● **STATED GOAL**: Reproduce the following material exactly, including every line.

___

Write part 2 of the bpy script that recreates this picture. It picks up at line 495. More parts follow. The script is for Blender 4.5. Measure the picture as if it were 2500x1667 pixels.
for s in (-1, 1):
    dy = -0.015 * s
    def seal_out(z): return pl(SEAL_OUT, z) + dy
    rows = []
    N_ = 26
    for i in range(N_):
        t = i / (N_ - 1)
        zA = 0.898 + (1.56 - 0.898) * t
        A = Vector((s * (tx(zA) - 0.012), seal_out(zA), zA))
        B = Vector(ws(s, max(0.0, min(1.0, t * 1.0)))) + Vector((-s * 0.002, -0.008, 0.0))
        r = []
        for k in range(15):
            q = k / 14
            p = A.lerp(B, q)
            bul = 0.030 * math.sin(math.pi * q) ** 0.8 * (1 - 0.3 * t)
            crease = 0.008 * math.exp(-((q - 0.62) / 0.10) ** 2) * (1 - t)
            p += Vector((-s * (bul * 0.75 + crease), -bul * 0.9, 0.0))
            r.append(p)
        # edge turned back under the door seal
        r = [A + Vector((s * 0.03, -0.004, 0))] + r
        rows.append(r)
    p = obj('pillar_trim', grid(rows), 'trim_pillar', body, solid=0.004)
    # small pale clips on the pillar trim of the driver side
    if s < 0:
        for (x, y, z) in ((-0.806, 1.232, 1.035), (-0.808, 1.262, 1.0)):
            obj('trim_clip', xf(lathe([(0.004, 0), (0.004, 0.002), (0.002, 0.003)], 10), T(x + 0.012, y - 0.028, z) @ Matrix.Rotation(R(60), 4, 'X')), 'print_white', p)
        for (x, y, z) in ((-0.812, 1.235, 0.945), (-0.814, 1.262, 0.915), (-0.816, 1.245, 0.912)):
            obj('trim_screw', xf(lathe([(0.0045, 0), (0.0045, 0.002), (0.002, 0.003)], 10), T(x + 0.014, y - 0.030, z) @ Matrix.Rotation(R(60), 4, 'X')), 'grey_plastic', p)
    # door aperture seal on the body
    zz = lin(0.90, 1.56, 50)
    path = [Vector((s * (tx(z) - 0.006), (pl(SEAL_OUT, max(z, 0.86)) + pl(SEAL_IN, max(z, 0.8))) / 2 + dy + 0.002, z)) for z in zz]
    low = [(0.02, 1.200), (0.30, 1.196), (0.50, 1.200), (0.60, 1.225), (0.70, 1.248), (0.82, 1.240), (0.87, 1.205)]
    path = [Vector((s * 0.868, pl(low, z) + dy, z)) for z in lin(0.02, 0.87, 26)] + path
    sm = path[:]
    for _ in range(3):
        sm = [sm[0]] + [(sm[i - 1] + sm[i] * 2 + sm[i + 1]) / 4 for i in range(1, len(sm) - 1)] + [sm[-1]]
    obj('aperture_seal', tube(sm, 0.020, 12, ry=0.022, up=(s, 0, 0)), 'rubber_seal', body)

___

● **EXPECTED OUTPUT**:
Write part 2 of the bpy script that recreates this picture. It picks up at line 495. More parts follow. The script is for Blender 4.5. Measure the picture as if it were 2500x1667 pixels.
for s in (-1, 1):
    dy = -0.015 * s
    def seal_out(z): return pl(SEAL_OUT, z) + dy
    rows = []
    N_ = 26
    for i in range(N_):
        t = i / (N_ - 1)
        zA = 0.898 + (1.56 - 0.898) * t
        A = Vector((s * (tx(zA) - 0.012), seal_out(zA), zA))
        B = Vector(ws(s, max(0.0, min(1.0, t * 1.0)))) + Vector((-s * 0.002, -0.008, 0.0))
        r = []
        for k in range(15):
            q = k / 14
            p = A.lerp(B, q)
            bul = 0.030 * math.sin(math.pi * q) ** 0.8 * (1 - 0.3 * t)
            crease = 0.008 * math.exp(-((q - 0.62) / 0.10) ** 2) * (1 - t)
            p += Vector((-s * (bul * 0.75 + crease), -bul * 0.9, 0.0))
            r.append(p)
        # edge turned back under the door seal
        r = [A + Vector((s * 0.03, -0.004, 0))] + r
        rows.append(r)
    p = obj('pillar_trim', grid(rows), 'trim_pillar', body, solid=0.004)
    # small pale clips on the pillar trim of the driver side
    if s < 0:
        for (x, y, z) in ((-0.806, 1.232, 1.035), (-0.808, 1.262, 1.0)):
            obj('trim_clip', xf(lathe([(0.004, 0), (0.004, 0.002), (0.002, 0.003)], 10), T(x + 0.012, y - 0.028, z) @ Matrix.Rotation(R(60), 4, 'X')), 'print_white', p)
        for (x, y, z) in ((-0.812, 1.235, 0.945), (-0.814, 1.262, 0.915), (-0.816, 1.245, 0.912)):
            obj('trim_screw', xf(lathe([(0.0045, 0), (0.0045, 0.002), (0.002, 0.003)], 10), T(x + 0.014, y - 0.030, z) @ Matrix.Rotation(R(60), 4, 'X')), 'grey_plastic', p)
    # door aperture seal on the body
    zz = lin(0.90, 1.56, 50)
    path = [Vector((s * (tx(z) - 0.006), (pl(SEAL_OUT, max(z, 0.86)) + pl(SEAL_IN, max(z, 0.8))) / 2 + dy + 0.002, z)) for z in zz]
    low = [(0.02, 1.200), (0.30, 1.196), (0.50, 1.200), (0.60, 1.225), (0.70, 1.248), (0.82, 1.240), (0.87, 1.205)]
    path = [Vector((s * 0.868, pl(low, z) + dy, z)) for z in lin(0.02, 0.87, 26)] + path
    sm = path[:]
    for _ in range(3):
        sm = [sm[0]] + [(sm[i - 1] + sm[i] * 2 + sm[i + 1]) / 4 for i in range(1, len(sm) - 1)] + [sm[-1]]
    obj('aperture_seal', tube(sm, 0.020, 12, ry=0.022, up=(s, 0, 0)), 'rubber_seal', body)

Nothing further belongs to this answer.